When things are going badly, Shaye offers stalwart support. When morale was low during the making of "Lost in Space," Shaye often flew to London to rally the troops, taking some cast and crew members out on the town, eager to keep spirits up. Rob Kobus, a New Line vice president of marketing finance and father of three young children, was devastated when his wife suffered a cerebral hemorrhage two years ago. He says Shaye reacted with genuine paternal concern, calling regularly, giving Kobus a lengthy leave of absence and allowing him to change his hours so that he could be home when his kids returned from school. "Bob said, as long as you need to be away, your job will always be here. Whenever I`ve tried to thank him, he just says: `This is family.` "

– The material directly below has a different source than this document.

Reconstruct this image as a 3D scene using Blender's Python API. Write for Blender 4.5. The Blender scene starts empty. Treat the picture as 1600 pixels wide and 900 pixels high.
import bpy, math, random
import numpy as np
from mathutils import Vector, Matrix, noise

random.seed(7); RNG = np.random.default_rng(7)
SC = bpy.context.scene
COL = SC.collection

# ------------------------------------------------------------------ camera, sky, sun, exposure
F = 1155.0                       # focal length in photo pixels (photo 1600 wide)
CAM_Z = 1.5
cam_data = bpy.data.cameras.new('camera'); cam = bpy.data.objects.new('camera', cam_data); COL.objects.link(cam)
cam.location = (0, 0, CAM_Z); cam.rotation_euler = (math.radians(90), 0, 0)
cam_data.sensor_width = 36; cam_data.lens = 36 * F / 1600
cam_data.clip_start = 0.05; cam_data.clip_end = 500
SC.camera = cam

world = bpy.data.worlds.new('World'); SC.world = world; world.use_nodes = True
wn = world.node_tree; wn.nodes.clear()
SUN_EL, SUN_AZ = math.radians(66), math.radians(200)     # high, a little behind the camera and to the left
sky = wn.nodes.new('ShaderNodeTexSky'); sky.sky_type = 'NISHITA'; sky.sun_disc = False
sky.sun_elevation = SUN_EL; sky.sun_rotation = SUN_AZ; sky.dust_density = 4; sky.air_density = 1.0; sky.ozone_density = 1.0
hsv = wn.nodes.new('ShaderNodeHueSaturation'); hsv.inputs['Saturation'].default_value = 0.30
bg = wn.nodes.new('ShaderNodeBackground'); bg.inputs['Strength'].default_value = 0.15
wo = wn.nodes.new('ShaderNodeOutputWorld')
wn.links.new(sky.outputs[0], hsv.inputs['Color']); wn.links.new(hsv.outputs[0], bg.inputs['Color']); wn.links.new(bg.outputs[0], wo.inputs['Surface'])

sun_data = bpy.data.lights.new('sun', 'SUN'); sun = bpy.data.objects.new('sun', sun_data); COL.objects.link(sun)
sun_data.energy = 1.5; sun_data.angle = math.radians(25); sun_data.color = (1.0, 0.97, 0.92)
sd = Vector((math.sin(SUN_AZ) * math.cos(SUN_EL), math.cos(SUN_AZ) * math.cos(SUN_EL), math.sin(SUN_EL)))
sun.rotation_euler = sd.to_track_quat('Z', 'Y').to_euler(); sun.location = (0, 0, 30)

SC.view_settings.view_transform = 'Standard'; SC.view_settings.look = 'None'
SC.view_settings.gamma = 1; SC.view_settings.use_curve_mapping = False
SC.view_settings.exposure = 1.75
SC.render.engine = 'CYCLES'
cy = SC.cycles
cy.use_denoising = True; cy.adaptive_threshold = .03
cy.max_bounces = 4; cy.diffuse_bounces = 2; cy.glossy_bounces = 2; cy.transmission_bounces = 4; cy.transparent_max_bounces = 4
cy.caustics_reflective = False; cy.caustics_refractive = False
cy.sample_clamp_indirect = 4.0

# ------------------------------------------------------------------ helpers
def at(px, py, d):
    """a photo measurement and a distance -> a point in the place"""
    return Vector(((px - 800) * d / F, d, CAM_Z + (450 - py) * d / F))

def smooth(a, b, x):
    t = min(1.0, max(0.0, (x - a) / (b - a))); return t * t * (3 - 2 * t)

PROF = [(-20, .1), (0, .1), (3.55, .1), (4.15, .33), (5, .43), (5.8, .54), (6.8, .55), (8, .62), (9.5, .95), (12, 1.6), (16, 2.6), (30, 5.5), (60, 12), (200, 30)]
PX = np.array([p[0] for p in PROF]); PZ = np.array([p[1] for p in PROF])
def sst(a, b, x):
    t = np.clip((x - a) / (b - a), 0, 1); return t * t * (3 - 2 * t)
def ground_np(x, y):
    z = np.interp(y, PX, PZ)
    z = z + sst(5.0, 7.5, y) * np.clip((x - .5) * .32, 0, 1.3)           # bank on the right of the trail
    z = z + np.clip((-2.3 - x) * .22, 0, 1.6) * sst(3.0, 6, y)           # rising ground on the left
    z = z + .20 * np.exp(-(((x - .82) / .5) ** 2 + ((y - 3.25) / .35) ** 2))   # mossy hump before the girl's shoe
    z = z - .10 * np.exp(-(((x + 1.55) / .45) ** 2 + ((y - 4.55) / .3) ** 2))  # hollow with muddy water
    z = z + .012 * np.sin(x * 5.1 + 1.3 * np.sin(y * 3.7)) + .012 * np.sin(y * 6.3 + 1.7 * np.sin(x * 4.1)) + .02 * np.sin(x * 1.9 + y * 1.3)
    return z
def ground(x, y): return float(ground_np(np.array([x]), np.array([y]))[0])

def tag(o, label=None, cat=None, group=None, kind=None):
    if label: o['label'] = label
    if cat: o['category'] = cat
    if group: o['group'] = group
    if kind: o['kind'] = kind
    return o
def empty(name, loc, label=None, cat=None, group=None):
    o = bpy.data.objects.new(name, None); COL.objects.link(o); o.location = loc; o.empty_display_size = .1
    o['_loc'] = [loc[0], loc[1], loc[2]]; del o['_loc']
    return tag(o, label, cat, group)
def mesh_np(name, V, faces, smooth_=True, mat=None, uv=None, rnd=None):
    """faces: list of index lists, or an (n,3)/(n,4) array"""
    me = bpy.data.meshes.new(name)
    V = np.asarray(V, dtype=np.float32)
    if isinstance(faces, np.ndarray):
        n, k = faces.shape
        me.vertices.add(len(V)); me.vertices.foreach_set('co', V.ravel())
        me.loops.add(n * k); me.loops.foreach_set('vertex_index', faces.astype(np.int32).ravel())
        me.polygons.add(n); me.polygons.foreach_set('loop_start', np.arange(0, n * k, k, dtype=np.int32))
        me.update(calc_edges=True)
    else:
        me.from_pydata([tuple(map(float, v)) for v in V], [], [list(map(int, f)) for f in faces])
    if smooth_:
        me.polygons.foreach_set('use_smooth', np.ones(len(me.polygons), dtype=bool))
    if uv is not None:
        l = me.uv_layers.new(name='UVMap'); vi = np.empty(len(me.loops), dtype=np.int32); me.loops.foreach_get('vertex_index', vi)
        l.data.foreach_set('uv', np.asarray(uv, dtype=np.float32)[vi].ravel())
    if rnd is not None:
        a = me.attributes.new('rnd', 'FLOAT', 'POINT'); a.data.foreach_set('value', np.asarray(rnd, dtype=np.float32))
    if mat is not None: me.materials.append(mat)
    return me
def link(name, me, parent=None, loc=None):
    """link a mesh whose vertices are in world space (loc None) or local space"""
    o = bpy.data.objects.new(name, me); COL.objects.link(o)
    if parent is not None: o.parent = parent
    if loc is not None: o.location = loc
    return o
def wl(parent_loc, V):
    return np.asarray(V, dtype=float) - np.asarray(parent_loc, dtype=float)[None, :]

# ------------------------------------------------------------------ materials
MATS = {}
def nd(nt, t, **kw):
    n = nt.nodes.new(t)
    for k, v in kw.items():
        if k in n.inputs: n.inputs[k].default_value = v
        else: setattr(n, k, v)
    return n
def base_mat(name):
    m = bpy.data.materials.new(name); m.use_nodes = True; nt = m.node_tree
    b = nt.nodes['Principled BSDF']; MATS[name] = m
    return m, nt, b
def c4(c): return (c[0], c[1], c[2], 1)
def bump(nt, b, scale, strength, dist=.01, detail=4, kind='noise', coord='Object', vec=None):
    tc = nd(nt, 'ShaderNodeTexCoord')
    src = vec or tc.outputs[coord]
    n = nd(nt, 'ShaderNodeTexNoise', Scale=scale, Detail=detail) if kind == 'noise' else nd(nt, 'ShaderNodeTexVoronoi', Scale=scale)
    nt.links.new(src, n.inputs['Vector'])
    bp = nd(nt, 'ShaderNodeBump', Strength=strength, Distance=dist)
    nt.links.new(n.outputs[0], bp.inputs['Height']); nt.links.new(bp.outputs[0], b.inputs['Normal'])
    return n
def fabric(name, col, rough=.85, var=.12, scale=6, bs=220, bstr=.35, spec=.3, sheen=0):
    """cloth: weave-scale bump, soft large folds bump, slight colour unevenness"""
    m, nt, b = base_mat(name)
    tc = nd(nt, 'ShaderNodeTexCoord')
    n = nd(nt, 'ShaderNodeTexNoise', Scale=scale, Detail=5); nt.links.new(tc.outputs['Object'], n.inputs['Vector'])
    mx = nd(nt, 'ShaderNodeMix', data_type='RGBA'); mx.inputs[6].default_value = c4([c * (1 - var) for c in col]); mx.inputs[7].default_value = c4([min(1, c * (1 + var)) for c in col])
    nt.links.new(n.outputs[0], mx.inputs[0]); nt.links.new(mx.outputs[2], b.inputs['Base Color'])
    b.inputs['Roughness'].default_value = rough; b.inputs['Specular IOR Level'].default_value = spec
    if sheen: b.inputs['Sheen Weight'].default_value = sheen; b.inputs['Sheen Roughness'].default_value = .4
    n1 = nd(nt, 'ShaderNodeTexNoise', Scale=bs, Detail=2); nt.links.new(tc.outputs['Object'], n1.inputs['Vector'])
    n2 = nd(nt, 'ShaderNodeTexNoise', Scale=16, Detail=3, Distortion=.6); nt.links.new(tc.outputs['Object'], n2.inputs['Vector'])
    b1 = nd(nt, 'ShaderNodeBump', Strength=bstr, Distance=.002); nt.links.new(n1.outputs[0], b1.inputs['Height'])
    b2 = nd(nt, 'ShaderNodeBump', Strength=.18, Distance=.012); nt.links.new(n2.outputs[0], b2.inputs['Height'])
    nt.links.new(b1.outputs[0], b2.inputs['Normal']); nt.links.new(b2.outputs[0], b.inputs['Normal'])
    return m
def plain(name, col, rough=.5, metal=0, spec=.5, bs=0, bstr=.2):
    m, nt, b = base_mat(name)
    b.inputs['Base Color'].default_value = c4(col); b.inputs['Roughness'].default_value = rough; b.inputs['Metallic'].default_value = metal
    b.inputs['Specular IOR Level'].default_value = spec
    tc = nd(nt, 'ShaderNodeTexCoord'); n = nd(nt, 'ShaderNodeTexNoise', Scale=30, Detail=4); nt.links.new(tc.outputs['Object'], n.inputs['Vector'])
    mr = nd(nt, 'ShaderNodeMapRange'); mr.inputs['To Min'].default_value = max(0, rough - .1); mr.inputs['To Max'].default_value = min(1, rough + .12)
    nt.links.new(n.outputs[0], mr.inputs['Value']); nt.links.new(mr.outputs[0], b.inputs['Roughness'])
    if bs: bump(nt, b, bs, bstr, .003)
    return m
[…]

Director Renny Harlin, who is from Finland, recounts how Shaye called his mother after Harlin had made his first film, "A Nightmare on Elm Street 4." "He got on the phone with her, going on and on in Swedish [Harlin`s mother`s second tongue] about what a great boy she had and how I was going to be a big success in America, and she was so happy she started crying.

"You want to gain Bob`s respect and love because it`s so hard to get. It`s like you always want to come home with a straight-A report card to impress him because he`s like your father."

Even though he`s ceded most of New Line`s creative decisions to De Luca, Shaye remains the company`s seasoned navigator--he likes the term "gadfly"--who can offer his young staff a wealth of practical knowledge. "I play the bad guy sometimes, but part of it is just to keep up a little pressure, to make sure our people keep their eyes on the ball."

At his desk, Shaye fidgets with a plexiglass paperweight, this one bearing the maxim: "Not a loser in the bunch." It epitomizes his hard-to-achieve goal for New Line, the heady feeling when every roll of the dice comes up a winner. "I still want to express my taste or there isn`t any professional satisfaction in this for me," he says quietly. "So if I say to someone, `This is a really dumb deal,` they can debate me and they can even win the argument. But they better be sure they`re right."